Mexican telecom giant Carlos Slim has topped Forbes magazine's billionaire's list - the first time since 1994 that an American has not led the rankings. Mr Slim's fortune rose last year to €39.25 billion. That beat Microsoft founder Bill Gates (€38.9 billion) into second place, with US investor Warren Buffet €51.5 billion) third.

The Washington Post says at least a dozen couples tied the knot in Washington DC on the first day same-sex ceremonies were legally allowed in the city. The district became the sixth place in the US where gay couples can legally get married.

The Clarion Ledger reports education officials in Mississippi cancelled a high school prom after an-18-year-old lesbian student launched a public battle to bring her girlfriend. She challenged the district on its policy forbidding same-sex dates when school officials told her she could not bring her sophomore girlfriend to the April 2 prom and banned her from wearing a tuxedo.
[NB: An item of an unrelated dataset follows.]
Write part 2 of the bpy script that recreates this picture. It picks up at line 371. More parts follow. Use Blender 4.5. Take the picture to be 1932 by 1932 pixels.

The Daily News says a terrified seven-year-old boy, in hiding in a locked bathroom, made a dramatic 911 call begging emergency dispatchers to send police to his California home where three armed robbers were threatening his parents. When the suspects broke into the bathroom and grabbed the boy, he screamed and told them he called 911. The suspects fled without taking anything. The three men remain at large.